This invention relates to a gyroscope apparatus, more particularly but not exclusively to a control moment gyroscope apparatus.
Gyroscopes have been in existence for many years and have been used in numerous types of applications. For example, gyroscopes have been used in navigation systems of planes and ships, and also to provide attitude control in a moving object, including spacecrafts and satellites, so as to control the movement of the object. In the latter application, the gyroscope is commonly known as a Control Moment Gyroscope (CMG).
A CMG typically includes a gyroscopic wheel with a spin axle through the wheel's centre, and an electric motor arranged to rotate the spin axle and thus spinning the gyroscopic wheel to a high speed to produce angular momentum. Further, the gyroscope is gimballed at ends of a gimbal axis which is orthogonal to the spin axis. Another motor located at one end of the gyroscope is then used to rotate the gyroscope about the gimbal axis. Since the gyroscopic wheel is of sufficient mass and is spinning at such a rate to produce angular momentum, any movement of the gyroscopic wheel out of its plane of rotation would induce torque about an axis which is orthogonal to the spin and the gimbal axes. This torque is then used to urge the moving object in a desired manner. However, with such an arrangement, the CMG is not compact.
SUMMARY OF THE INVENTIONIn a first aspect of the invention, there is provided gyroscope apparatus comprising a flywheel arranged to be rotated about a first axis; a rotation device arranged to rotate the flywheel about a second axis which is orthogonal to the first axis, the flywheel being disposed around the rotation device.
An advantage of the described embodiments of the present invention is that since the flywheel is disposed around the rotation device, the flywheel is being rotated about the second axis from inside and not from outside of the flywheel and thus this makes the apparatus more compact.
Preferably, the apparatus further comprises a flywheel motor arranged to rotate the flywheel about the first axis, the flywheel being disposed around the flywheel motor. The flywheel motor may be disposed around the rotation device.
Preferably, the flywheel motor includes a motor stator and a ring magnet, the ring magnet being rotatable in concert with the flywheel about the first axis. Typically, the motor stator is annular shape.

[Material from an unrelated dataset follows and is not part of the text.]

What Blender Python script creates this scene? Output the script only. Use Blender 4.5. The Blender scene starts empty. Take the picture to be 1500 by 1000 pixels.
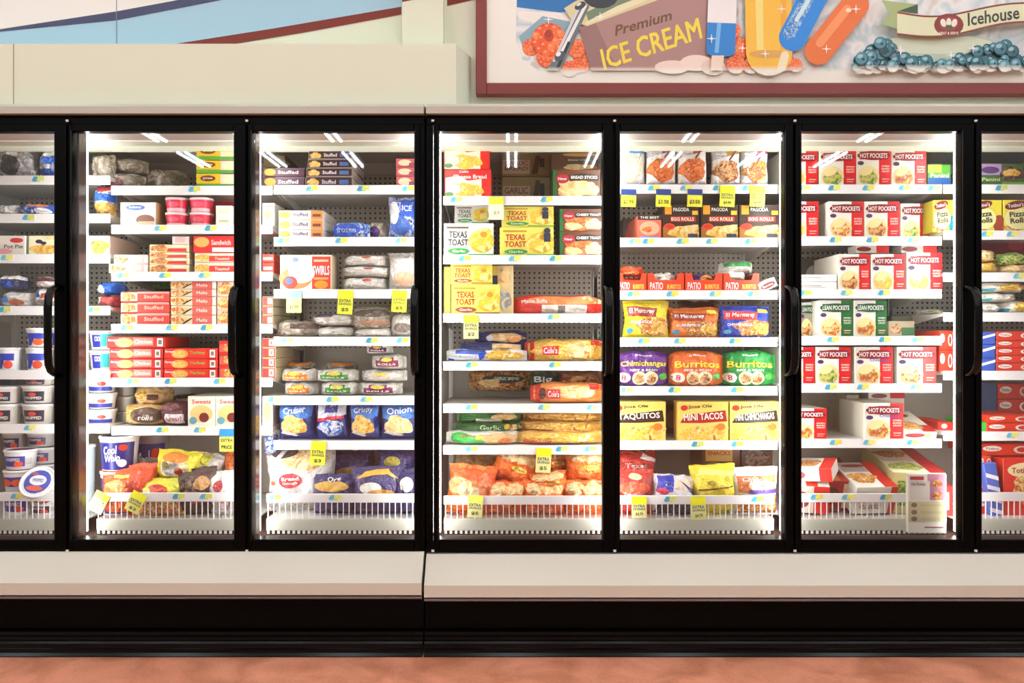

Alternatively, the gyroscope apparatus may comprise a flywheel motor generator device selectively arranged to rotate the flywheel about the first axis or to convert the rotation of the flywheel into electrical energy. Preferably, the flywheel is arranged around the motor-generator device.
Preferably, the rotation device further comprises a gear assembly arranged to rotate the flywheel, and a gear motor arranged to drive the gear assembly. The gyroscope apparatus may then further include two axles arranged in end-to-end relationship along the first axis, the two axles being connected to the gear assembly.
It is preferred that the gear assembly includes a pinion gear arranged to be rotated by the gear motor, first pair of opposing bevel gears meshed with respective parts of the pinion gear, second pair of opposing bevel gears connected to the first pair of opposing bevel gears and being arranged to rotate in accordance with the first said pair, and two opposing axle gears meshed with respective second pair of opposing bevel gears, each axle gear fixedly connected to a corresponding said axle, whereby rotation of the pinion gear is rotates both axles in opposing directions to each other.
Advantageously, the gear motor is disposed around the gear assembly.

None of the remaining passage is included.